Opinion
No. 33516.
January 6, 1936.
Appeal from Twenty-First Judicial District Court, Parish of Tangipahoa; Nat. B. Tycer, Judge.
Action by Emanuel D'Angelo against Vincent Nicolosi and others. From an adverse judgment, the defendants appeal.
Reversed and dismissed.
Rownd Tucker, of Hammond, for appellants.
Joseph M. Blache, Jr., of Hammond, for appellee.
This is a suit to annul an alleged simulated sale. The defendants excepted to the petition on the ground that it did not disclose a right or cause of action. The exception was heard and overruled. Defendants then pleaded the prescriptions of five and ten years to the action. This plea was also heard and overruled. Defendants then answered the suit and joined issue on the plaintiff's allegation that the sale was a simulation pure and simple. The trial on the issue thus presented resulted in a judgment in favor of the plaintiff and against the defendants decreeing the sale "to be a simulation pure and simple, null, void and of no effect, and ordering the cancellation of the same from the conveyance records of the Parish of Tangipahoa."
The defendants have appealed from the judgment. The only issue the appeal presents is whether or not the sale was a simulation pure and simple or for a consideration actually paid. Inasmuch as the burden of proof is upon the plaintiff to establish, with reasonable certainty, the alleged simulation, and his failure to do so, we see no necessity for commenting upon the overruling of the defendants' exception and plea of prescription.

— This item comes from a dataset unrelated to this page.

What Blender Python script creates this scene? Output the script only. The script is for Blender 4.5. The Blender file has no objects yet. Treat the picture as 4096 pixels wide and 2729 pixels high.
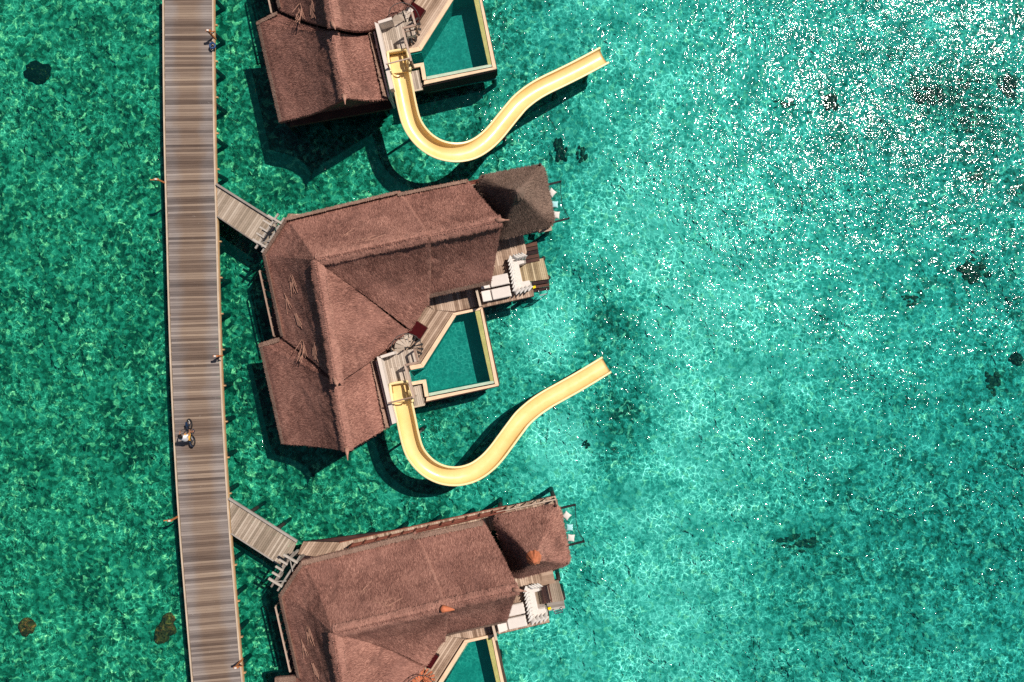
import bpy, bmesh, math, random
import numpy as np
from mathutils import Vector, Matrix, Euler

R = math.radians
random.seed(7)
rng = np.random.default_rng(11)
scene = bpy.context.scene
COL = scene.collection

# ------------------------------------------------------------------ camera, sky, sun, exposure
CAM_H = 44.2            # metres above the water
FPX = 2731.0            # focal length in photo pixels (photo 4096 x 2729)
cam_d = bpy.data.cameras.new('camera')
cam_d.sensor_width = 36.0
cam_d.lens = 36.0 * FPX / 4096.0
cam_d.clip_end = 3000.0
cam = bpy.data.objects.new('camera', cam_d)
cam.location = (0, 0, CAM_H)
cam.rotation_euler = (0, 0, 0)
COL.objects.link(cam)
scene.camera = cam

SUN_EL = R(54.5)
SUN_AZ = R(34.5)          # direction towards the sun in the xy plane
sun_dir = Vector((math.cos(SUN_EL) * math.cos(SUN_AZ), math.cos(SUN_EL) * math.sin(SUN_AZ), math.sin(SUN_EL)))
world = bpy.data.worlds.new('World')
scene.world = world
world.use_nodes = True
wn = world.node_tree.nodes
sky = wn.new('ShaderNodeTexSky')
sky.sky_type = 'NISHITA'
sky.sun_disc = False
sky.sun_elevation = SUN_EL
sky.sun_rotation = math.pi / 2 - SUN_AZ
wn['Background'].inputs['Strength'].default_value = 0.05
world.node_tree.links.new(sky.outputs[0], wn['Background'].inputs['Color'])
sun_d = bpy.data.lights.new('sun', 'SUN')
sun_d.energy = 5.0
sun_d.angle = R(0.5)
sun_d.color = (1.0, 0.93, 0.84)
sun = bpy.data.objects.new('sun', sun_d)
sun.rotation_euler = sun_dir.to_track_quat('Z', 'Y').to_euler()
sun.location = (30, 20, 60)
COL.objects.link(sun)

scene.view_settings.view_transform = 'Standard'
scene.view_settings.look = 'None'
scene.view_settings.gamma = 1.0
scene.view_settings.exposure = 0.0
scene.view_settings.use_curve_mapping = False
scene.cycles.max_bounces = 6
scene.cycles.diffuse_bounces = 2
scene.cycles.glossy_bounces = 2
scene.cycles.transparent_max_bounces = 12
scene.cycles.caustics_reflective = False
scene.cycles.caustics_refractive = False
scene.cycles.use_denoising = False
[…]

On the merits, the plaintiff rests his case solely upon circumstantial evidence and presumptions deduced therefrom. On the other hand, the defendants have offered direct proof of purchase and payment, and long possession of the property involved, with the acquiescence of both of their parents. It is admitted that the property formed a part of the community existing between their father and mother and that the title thereto was acquired by the defendants from their father, who is the head of the community. It is true that both defendants testify that the purchase price was paid in cash at their father's store, but their further testimony shows that only a part of the price was paid in cash and the remainder was applied to the payment of a then existing outstanding mortgage on the property. The testimony is to the effect that the defendants lived on a farm in the country, but the property involved is located in the town of Hammond, and is devoted to the purposes of commerce; the vendor being one of the several tenants thereof. To better protect their interests, the defendants constituted their father their agent to lease and collect the rent due by the tenants, for their account, but reserved the right to make any and all needed repairs upon the buildings themselves.
It is the retention of possession of a part of the property by the defendants' father, their vendor, and his active management and control, to the extent stated supra, of the remainder of the property, that forms the basis of the plaintiff's contention that the sale to the defendants was a simulation pure and simple.
We are convinced that the testimony as a whole refutes that contention and establishes with reasonable certainty that the sale was bona fide and for a valuable consideration. In all cases where actual consideration is paid by a purchaser, the sale is not a simulation. Harman v. Defatta et at., 182 La. 463, 162 So. 44; Citizens Bank Trust Co. v. Willis, 183 La. 127, 162 So. 822.
For the reasons assigned, it is decreed that the judgment appealed from be, and it is hereby, reversed, and this suit is dismissed, at appellee's cost.